RE: https://mstdn.social/@Remittancegirl/116221646008456537
I have mixed feelings about this. I spent 20 years living in Vietnam, not photographing the things I was prohibited from photographing.
Because I was visitor. It wasn't my country, and I was allowed to live there under the forbearance of the government. So, you know, I obeyed their laws.
Dubai isn't a democracy. Your rights are whatever the government says they are. If that offends you, go home.
Well, democracies only function when the people living under them take responsibility for them.
The fact that 1/2 the fucking country wasn't out on the street protesting after Pretti's murder is proof of this.
People COULD get out and protest en mass, but they chose not to.
In non-democracies, you can't. You get shot.
Protestors are murdered by every form of government. When the kleptigarchs feel like there's threat to their position, protesters get shot. To my mind, there's not a significant difference between those deaths being at a protest or in front of a firing squad.

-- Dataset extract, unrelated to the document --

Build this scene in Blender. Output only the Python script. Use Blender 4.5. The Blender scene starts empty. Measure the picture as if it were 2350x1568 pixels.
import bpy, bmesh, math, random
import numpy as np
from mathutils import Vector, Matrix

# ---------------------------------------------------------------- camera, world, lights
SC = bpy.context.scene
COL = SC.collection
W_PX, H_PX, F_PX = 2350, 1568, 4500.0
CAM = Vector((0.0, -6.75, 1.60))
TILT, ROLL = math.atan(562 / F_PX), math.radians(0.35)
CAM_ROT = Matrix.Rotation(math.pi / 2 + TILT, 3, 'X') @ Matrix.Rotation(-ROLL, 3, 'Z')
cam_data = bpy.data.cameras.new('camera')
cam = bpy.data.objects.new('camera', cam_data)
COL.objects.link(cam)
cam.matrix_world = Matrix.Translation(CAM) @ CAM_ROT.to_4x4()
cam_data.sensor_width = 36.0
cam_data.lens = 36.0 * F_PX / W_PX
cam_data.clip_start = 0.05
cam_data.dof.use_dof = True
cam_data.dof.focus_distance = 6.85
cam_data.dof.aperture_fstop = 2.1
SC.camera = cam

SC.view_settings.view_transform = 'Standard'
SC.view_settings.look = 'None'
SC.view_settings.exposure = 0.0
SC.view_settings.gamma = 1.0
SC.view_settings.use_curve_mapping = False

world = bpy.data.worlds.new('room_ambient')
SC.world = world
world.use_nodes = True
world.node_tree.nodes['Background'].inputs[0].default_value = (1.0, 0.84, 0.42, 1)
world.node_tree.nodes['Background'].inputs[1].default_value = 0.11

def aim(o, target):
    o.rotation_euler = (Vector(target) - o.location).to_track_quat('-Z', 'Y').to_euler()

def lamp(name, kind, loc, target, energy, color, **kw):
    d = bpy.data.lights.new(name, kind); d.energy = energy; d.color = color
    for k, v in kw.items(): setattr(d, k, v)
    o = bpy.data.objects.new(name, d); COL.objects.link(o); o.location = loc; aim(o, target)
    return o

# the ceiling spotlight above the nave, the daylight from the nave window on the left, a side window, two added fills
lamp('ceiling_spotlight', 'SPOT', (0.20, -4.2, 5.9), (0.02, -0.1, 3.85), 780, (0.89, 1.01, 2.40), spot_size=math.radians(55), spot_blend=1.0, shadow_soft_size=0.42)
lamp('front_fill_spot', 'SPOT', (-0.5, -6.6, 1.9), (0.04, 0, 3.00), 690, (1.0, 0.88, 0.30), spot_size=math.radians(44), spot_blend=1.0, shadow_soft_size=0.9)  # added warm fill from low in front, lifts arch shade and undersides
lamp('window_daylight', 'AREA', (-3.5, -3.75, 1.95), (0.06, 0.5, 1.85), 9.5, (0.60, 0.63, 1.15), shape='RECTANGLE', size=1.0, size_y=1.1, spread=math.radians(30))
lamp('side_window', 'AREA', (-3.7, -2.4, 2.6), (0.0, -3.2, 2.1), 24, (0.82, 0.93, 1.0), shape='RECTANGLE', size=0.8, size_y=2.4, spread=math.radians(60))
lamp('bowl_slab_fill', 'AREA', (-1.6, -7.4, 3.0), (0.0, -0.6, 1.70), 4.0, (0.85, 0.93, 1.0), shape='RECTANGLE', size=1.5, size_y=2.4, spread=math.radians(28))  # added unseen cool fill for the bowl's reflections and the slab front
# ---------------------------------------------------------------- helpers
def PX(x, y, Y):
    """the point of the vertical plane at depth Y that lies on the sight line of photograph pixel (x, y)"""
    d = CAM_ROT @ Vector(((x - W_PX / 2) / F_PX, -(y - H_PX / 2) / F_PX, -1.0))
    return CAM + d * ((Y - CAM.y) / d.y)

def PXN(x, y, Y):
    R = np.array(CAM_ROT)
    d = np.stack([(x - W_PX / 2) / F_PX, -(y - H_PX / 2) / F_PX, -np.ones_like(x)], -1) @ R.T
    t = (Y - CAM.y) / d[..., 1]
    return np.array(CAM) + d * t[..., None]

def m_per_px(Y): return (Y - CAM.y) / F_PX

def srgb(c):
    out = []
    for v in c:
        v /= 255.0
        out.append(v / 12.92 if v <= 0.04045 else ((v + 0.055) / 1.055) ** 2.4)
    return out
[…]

Quelling protests, and making it clear that white privilege is no protection, was part of the point of killing Renee Good and Alex Pretti.
Here you're absolutely wrong. Dictators are those who kill; thousands of people or more.
In democracy you might see tear gas or even rubber bullets but no mass shooting by police.
When protesters like Renee Good or Alex Pretti are killed, you know a country took its first step towards a totalitarian regime. The fact that people can still protest against those killings means it was only the first step.
There's certainly a difference in scale between dictatorships and democracies with respect to how many of their citizens they kill. That doesn't mean people in democracies are safe from being shot by their governments.
Tear gas and rubber bullets aren't harmless, and the murders of Renee Good and Alex Pretti were absolutely not the first step the US took towards fascism. This has been building for decades.
It's not new, and it's not just the US.
https://www.aclu.org/wp-content/uploads/publications/lethal_in_disguise_inclo_single_page.pdf
https://en.wikipedia.org/wiki/Kent_State_shootings
I live in a country (Ro) that went from a horrific Stalinist dictatorship to being a self titled 'original democracy' to being a full EU member state, and all these in only one generation.
And now I realize the more democratic the country became, the safer protests became.
From machine gun shooting, to isolated incident, to being safe to take a kid to a protest.
In Germany they were pretty close to shoot on demonstrators as well, but in the end luckily they decided against it.
The question what would have happened if Ceausescu would have still been around is another one. He wouldn't have handed over the power. See his final words, he saw himself still as the leader of Romania.